• U.S.

THE PRESIDENCY: No Buchanan

5 minute read
TIME

Franklin Roosevelt, glancing over his morning newspapers one day last week, suddenly frowned in displeasure. He had come upon a report saying that he was planning to stump the country on behalf of his plan to appoint six new members to the Supreme Court. A few minutes later Secretary Steve Early was out handing a bulletin to the press. It denounced the report as “false” and “hostile”: the President had no intention of making such a stumping tour.

One good reason why he had no such intention was that the best remembered precedent for it was Woodrow Wilson’s stumping expedition for the League of Nations. To that method belonged the stigma of failure and the bad aftertaste of an unpopular issue. Another reason was that if Franklin Roosevelt made such a tour it would be construed as an admission that the fate of his Court plan was precarious. Best reason of all was that Franklin Roosevelt had something that Woodrow Wilson did not have: the all-pervasive radio. He had scheduled a radio “fireside talk” for next week, and the Senate committee hearing on his Court bill had been postponed a day to let him plead his case in the public forum and headlines.

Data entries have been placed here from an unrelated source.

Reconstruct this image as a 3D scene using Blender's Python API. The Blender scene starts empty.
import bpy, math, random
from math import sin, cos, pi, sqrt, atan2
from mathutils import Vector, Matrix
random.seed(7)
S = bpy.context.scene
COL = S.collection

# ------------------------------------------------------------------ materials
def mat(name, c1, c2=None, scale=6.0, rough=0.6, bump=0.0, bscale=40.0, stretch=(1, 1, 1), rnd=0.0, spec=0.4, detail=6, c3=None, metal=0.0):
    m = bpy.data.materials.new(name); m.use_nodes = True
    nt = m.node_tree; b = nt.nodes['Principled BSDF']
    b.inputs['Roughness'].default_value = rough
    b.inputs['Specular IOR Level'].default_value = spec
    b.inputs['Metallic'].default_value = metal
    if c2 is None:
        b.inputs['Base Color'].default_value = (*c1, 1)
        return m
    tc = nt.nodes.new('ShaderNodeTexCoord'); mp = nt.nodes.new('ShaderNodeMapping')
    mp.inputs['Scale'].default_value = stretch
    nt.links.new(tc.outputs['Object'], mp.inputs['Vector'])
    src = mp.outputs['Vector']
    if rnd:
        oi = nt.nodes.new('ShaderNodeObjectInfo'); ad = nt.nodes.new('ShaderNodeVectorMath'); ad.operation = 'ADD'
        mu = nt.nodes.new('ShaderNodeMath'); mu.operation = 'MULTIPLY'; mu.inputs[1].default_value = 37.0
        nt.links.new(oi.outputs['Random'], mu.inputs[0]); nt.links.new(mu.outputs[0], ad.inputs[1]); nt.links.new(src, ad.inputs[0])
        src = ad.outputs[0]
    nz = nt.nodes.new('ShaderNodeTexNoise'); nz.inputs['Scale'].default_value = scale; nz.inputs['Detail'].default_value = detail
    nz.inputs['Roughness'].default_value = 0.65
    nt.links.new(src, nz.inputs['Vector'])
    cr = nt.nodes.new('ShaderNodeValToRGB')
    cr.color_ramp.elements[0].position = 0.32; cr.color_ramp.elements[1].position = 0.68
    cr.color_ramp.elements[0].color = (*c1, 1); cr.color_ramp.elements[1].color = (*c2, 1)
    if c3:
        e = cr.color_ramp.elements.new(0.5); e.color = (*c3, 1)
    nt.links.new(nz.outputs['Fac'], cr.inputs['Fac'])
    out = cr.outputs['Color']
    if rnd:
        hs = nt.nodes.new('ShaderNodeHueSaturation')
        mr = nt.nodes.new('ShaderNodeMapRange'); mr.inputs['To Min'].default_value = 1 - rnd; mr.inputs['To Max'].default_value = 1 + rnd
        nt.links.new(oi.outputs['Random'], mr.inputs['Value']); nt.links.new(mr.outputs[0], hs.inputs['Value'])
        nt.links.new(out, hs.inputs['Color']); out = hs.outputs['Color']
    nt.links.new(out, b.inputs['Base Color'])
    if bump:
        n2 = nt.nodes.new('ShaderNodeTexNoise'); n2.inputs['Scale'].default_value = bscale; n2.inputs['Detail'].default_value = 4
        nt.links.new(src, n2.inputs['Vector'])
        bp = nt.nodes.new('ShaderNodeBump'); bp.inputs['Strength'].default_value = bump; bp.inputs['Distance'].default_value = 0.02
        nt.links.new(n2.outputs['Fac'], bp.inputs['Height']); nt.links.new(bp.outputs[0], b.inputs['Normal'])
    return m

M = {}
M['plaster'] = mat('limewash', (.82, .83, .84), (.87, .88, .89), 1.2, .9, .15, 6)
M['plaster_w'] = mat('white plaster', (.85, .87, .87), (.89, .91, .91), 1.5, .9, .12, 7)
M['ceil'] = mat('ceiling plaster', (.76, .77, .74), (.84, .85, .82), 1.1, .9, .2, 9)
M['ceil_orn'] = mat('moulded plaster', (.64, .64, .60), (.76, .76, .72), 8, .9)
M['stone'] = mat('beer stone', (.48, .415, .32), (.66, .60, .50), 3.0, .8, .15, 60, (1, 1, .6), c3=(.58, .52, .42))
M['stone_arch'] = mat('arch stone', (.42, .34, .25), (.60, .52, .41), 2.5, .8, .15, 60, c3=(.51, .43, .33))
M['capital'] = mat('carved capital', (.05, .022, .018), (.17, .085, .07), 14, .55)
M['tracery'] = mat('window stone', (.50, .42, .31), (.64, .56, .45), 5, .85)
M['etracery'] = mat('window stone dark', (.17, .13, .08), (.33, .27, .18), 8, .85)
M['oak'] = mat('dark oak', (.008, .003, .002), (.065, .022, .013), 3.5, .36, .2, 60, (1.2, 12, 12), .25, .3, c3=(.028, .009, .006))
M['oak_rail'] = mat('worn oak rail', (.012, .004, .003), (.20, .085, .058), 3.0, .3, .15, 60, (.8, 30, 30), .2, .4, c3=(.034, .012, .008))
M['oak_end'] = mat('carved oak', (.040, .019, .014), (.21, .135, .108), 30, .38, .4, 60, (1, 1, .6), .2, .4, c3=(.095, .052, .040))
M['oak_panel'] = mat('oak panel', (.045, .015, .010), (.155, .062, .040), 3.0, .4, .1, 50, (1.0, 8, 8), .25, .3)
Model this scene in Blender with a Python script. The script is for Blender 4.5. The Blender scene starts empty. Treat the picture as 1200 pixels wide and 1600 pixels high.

What arguments President Roosevelt would muster in two-syllable words for that important appeal were last week foreshadowed by an interview he gave. Arthur Krock, No. 1 Washington correspondent of the New York Times, was admitted to the Presidential presence and given the benefit of a pontifical discussion of the issue by the man most interested. Mr. Krock managed to get one paragraph for quasi-direct quotation (“the President this week has been saying to his friends”): “When I retire to private life on Jan. 20, 1941, I do not want to leave the country in the condition Buchanan left it to Lincoln.—If I cannot, in the brief time given me to attack its deep and disturbing problems, solve those problems, I hope at least to have moved them well on the way to solution by my successor. It is absolutely essential that the solving process begin at once.”

This implied two important points: 1) Talk of Franklin Roosevelt’s running for a third term is untrue. 2) His chief argument for his Court proposal will be a repetition of that which he used in his Message on the State of the Union two months ago: that Democracy must take all steps necessary for its very preservation. This he now interprets specifically to mean that laws which he believes necessary must not be declared unconstitutional by the courts.

One contention was entirely missing from the President’s brief as put to Mr. Krock, his original and now badly mangled argument that more and younger judges were needed on the Supreme Court in order to help the Court keep abreast of its work. Of that, apparently, no more will be heard.

¶ Two important visitors called at the White House. One was Georges Bonnet, new Ambassador from France (who year ago helped negotiate the Franco-U. S. trade agreement), suspected of being sent to attempt some arrangement of the French War Debt to the U. S. so that France can again borrow in this country. The other important visitor was President Roosevelt’s confrere, President Manuel Quezon of the Philippine Commonwealth, who came chiefly to seek tariff concessions, had luncheon off a tray on President Roosevelt’s desk, was introduced to the Cabinet.

¶ To the Governors of all 48 States Franklin Roosevelt last week sent the draft of a law which he suggested that each State adopt: a law to authorize the creation of local soil conservation districts in which, provideda majority of landholders approved, all farmers would be required to undertake practices to check erosion or be subject to fines.

¶ From Kansas, home of Alf Landon, President Roosevelt was pleased to hear the news that the Child Labor Amendment had been ratified—making the 28th State to do so. To New York, his own State, where the Amendment had so far been approved only by the State Senate, the President sent a telegram urging ratification by the Lower House. He was displeased to hear that Cardinal Hayes and the six Roman Catholic bishops of New York had come out against the Amendment with the result that 15 Democratic legislators had turned against it, seriously endangering passage.

¶ The President received a telegram from six Governors who supported him in last year’s campaign, Benson of Minnesota, Horner of Illinois, Hurley of Massachusetts, La Follette of Wisconsin, Lehman of New York, Quinn of Rhode Island. Having just held a get-together in Manhattan, they wired their protest against expected WPA reductions (TIME, Feb. 8) and said: “We would very much like at the earliest opportunity to confer with you.” The President agreed, set the date for March 6.

—James Buchanan believed in strict construction of the Constitution and a laissez-faire Federal policy on slavery. He accepted the pro-slavery Dred Scott decision and sponsored “explanatory” (or, as they would now be called, “clarifying”) amendments of the Constitution. Chief criticism of his administration has been aimed at its final months when Buchanan temporized, asserted that South Carolina had no right to secede yet failed until too late to reinforce the U. S. garrison at Fort Sumter, leaving to his successor, Lincoln, a civil war half started and wholly unprepared against.